Is that an insult? Of course not, Fury Road is badass, and you should watch it right now, but the niggling difference is that Ms. Theron knows more than two emotions. Like a light switch, Senua will switch between two modes, “muted bewilderment” and “SCREAMING AT EVERYTHING BECAUSE SHE’S ANGRY”, and it takes you out of the game after a while.

So yes, Hellblade? Kind of bad, and after a while “bad” turns into “reprehensible”. Over time, you start to piece together that Ninja Theory has turned the whole “mental health” schtick, into a gimmick. A gimmick that slowly gets shuffled away and that is more than enough for me to give the middle finger to the devs. It’s not smart, it’s not heartfelt, it’s a fucking joke to them, and no amount of donations to charities can really hide that.
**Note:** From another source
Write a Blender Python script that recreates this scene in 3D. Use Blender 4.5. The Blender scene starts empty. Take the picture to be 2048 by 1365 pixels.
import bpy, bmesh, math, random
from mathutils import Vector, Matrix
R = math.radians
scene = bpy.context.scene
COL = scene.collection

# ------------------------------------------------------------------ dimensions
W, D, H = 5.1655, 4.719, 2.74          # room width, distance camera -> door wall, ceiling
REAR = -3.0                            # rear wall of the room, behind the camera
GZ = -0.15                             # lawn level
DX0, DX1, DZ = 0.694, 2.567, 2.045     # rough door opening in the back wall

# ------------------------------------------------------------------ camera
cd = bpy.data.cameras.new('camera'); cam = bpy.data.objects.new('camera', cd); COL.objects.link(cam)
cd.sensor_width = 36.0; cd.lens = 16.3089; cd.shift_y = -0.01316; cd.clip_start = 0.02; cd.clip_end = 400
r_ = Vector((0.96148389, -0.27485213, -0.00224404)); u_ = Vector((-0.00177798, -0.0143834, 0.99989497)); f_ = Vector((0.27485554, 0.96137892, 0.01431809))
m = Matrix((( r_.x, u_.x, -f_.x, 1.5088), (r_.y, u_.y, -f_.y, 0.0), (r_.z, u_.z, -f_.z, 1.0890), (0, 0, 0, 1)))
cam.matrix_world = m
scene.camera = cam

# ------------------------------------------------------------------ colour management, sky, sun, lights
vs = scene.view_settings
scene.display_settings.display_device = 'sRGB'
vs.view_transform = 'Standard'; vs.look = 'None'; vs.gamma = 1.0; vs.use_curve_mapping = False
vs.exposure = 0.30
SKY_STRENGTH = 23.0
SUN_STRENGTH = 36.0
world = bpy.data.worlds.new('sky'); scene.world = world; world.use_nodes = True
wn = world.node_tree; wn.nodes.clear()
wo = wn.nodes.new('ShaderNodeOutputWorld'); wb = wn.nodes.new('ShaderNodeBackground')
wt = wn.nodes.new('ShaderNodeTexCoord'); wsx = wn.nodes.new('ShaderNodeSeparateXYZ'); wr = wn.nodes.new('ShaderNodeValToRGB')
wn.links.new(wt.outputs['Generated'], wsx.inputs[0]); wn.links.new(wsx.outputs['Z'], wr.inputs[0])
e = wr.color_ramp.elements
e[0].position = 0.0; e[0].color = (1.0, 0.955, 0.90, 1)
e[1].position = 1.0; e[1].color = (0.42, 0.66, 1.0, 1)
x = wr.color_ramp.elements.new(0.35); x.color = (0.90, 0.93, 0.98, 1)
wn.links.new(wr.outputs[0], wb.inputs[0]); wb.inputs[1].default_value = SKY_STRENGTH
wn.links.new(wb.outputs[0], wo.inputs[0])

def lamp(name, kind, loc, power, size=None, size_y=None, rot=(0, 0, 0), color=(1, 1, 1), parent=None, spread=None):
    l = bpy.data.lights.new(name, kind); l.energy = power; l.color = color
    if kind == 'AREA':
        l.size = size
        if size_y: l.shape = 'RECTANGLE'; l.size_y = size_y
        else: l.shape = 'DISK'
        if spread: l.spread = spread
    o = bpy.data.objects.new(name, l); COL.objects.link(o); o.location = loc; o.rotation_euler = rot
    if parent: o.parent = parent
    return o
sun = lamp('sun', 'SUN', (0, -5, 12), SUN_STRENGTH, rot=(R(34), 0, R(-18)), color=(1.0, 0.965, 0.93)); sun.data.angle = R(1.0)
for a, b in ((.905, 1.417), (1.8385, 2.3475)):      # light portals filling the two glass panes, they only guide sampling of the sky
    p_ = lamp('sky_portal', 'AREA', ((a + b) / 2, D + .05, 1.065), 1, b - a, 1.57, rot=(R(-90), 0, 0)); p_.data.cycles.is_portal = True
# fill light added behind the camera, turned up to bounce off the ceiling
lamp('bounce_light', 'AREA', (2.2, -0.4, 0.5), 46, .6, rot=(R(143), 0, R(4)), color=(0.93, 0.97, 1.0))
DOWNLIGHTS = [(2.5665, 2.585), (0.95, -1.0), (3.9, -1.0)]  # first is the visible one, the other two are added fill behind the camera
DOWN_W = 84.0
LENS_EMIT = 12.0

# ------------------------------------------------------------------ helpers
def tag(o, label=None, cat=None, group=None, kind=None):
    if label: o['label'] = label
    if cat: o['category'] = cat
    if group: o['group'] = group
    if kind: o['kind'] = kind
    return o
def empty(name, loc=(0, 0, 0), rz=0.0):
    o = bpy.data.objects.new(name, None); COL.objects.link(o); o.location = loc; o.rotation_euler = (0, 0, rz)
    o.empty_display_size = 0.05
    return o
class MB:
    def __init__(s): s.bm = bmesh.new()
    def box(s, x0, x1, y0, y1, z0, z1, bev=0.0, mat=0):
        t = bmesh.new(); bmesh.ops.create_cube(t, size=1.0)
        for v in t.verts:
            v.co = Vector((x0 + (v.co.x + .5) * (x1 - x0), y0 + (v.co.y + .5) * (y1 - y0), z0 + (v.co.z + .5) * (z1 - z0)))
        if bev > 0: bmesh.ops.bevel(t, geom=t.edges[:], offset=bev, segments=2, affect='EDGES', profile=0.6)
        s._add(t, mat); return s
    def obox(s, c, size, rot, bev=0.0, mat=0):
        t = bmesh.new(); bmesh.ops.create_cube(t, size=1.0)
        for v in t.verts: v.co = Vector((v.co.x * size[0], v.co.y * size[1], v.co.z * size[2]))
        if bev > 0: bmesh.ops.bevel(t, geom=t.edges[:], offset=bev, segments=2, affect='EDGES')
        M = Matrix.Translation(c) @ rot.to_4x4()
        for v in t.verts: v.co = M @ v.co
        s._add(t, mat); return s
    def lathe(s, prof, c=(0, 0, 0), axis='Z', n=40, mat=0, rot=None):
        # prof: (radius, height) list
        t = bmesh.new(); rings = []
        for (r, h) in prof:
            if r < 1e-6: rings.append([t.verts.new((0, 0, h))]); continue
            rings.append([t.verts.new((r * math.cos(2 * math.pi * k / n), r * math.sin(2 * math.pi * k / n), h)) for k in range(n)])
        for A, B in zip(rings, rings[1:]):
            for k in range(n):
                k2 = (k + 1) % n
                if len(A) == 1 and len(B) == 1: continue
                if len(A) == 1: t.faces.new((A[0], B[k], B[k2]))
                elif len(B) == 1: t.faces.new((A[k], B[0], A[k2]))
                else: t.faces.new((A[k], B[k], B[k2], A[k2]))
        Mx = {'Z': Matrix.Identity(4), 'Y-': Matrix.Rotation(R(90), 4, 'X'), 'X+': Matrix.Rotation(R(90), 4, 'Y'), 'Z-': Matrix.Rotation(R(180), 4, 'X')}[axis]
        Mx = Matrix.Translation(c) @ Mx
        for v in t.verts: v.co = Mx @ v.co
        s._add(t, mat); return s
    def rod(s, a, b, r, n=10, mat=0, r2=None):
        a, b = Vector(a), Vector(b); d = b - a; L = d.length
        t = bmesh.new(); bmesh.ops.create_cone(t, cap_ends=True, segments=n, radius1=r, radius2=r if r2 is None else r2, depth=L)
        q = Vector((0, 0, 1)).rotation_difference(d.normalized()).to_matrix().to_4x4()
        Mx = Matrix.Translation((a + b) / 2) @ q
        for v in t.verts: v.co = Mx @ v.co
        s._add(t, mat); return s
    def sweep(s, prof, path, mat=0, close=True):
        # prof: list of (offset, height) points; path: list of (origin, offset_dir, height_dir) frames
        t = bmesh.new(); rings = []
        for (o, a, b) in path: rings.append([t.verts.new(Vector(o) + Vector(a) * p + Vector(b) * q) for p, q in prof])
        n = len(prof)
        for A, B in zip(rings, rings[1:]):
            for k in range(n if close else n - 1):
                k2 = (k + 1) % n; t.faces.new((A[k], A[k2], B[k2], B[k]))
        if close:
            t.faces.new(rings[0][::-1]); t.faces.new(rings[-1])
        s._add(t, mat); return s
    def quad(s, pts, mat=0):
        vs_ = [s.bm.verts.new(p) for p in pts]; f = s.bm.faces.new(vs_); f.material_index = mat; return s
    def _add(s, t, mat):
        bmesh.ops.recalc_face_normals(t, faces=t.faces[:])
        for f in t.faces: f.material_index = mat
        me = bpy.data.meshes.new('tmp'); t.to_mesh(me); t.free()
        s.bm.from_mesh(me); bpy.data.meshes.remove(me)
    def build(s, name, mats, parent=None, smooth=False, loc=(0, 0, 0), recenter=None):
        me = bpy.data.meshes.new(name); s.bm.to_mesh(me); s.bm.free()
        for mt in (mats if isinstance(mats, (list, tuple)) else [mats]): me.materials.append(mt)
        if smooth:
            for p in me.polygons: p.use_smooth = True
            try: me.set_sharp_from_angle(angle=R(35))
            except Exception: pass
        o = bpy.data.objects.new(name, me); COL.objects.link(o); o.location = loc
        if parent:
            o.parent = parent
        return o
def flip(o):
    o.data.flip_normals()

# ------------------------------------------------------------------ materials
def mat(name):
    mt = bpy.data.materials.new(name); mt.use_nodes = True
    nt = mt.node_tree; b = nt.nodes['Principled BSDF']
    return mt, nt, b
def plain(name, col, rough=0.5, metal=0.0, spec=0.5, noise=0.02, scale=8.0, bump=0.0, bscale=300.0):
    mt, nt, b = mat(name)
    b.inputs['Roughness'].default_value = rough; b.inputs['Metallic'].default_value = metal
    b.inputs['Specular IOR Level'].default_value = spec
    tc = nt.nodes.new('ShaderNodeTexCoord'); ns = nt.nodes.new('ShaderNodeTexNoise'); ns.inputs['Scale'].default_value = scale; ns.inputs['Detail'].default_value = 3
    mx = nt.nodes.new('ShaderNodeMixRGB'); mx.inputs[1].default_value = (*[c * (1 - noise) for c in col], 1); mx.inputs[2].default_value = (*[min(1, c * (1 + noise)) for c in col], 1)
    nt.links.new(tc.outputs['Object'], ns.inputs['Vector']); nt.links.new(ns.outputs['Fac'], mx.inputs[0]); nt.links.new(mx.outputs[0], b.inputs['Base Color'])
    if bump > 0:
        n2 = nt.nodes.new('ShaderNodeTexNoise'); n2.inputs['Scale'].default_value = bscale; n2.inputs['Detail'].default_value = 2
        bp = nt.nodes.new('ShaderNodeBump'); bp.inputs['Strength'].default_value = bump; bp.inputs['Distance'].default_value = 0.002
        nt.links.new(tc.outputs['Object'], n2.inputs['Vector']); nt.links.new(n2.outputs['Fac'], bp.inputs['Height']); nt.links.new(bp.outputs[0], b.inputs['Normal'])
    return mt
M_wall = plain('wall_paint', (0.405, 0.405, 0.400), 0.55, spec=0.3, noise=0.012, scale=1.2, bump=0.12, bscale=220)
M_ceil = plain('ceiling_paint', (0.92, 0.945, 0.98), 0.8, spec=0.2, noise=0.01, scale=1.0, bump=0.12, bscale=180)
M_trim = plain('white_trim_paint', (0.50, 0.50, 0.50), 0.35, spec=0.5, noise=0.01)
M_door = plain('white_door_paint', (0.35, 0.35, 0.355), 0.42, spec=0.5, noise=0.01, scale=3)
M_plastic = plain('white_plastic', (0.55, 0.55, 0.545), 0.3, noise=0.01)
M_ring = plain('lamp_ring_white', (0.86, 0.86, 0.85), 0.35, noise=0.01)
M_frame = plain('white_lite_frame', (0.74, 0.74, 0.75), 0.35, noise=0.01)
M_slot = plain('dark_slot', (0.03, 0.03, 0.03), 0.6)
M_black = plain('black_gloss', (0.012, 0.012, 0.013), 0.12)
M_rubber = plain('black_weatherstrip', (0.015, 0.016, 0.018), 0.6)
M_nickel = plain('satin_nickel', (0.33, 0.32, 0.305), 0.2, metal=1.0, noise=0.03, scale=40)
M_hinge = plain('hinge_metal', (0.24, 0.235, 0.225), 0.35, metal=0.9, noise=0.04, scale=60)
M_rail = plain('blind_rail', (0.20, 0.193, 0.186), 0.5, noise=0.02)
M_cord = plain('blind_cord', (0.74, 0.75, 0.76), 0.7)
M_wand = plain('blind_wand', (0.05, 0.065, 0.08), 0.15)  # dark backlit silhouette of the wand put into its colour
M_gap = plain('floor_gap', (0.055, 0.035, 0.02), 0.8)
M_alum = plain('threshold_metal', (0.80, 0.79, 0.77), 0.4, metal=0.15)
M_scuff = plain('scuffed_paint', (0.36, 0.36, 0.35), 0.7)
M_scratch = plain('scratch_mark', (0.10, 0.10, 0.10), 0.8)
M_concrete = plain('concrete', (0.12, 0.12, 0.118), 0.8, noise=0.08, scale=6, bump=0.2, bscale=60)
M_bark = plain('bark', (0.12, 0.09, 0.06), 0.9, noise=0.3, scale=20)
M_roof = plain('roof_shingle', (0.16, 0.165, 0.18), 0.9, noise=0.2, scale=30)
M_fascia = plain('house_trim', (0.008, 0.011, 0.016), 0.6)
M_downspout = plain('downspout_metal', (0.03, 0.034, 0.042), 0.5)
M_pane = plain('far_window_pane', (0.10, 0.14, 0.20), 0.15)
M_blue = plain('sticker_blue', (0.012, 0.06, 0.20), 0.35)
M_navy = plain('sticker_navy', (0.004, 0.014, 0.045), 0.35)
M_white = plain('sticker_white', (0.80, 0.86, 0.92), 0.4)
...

Yeah, I’m aware that I’ve been taking pot shots at something that doesn’t deserve it, however, I’m not making money off of it. I’m also aware that mental health shouldn’t be looked at with such a straight face. You don’t sit there with the clipboard, taking notes that relate to the lines of “This guy is batshit bonkers”. You get down on the same level as the poor person, not taking pity but supporting them.

You look at any other game with this angle, and they don’t turn it into a vehicle to make sure their game has more air-time. Celeste at least comforted Madeline, and by extension, the player as they overcame their fears, and The Town Of Light served as an example of just how abrasive and passive the world was to mental health at the time. The more things change, eh?

Then again, it’s not like this review is going to hurt the sales. Ninja Theory has already swept every award from organizations that hear the words “Mental Health Awareness”, and have been quick to proclaim it “genius!”, like the oblivious sods they are. Heed my words: Hellblade isn’t smart, it isn’t genius, and it isn’t fun. Hellblade is insulting.

This review of Hellblade is based on the Xbox One version of the game.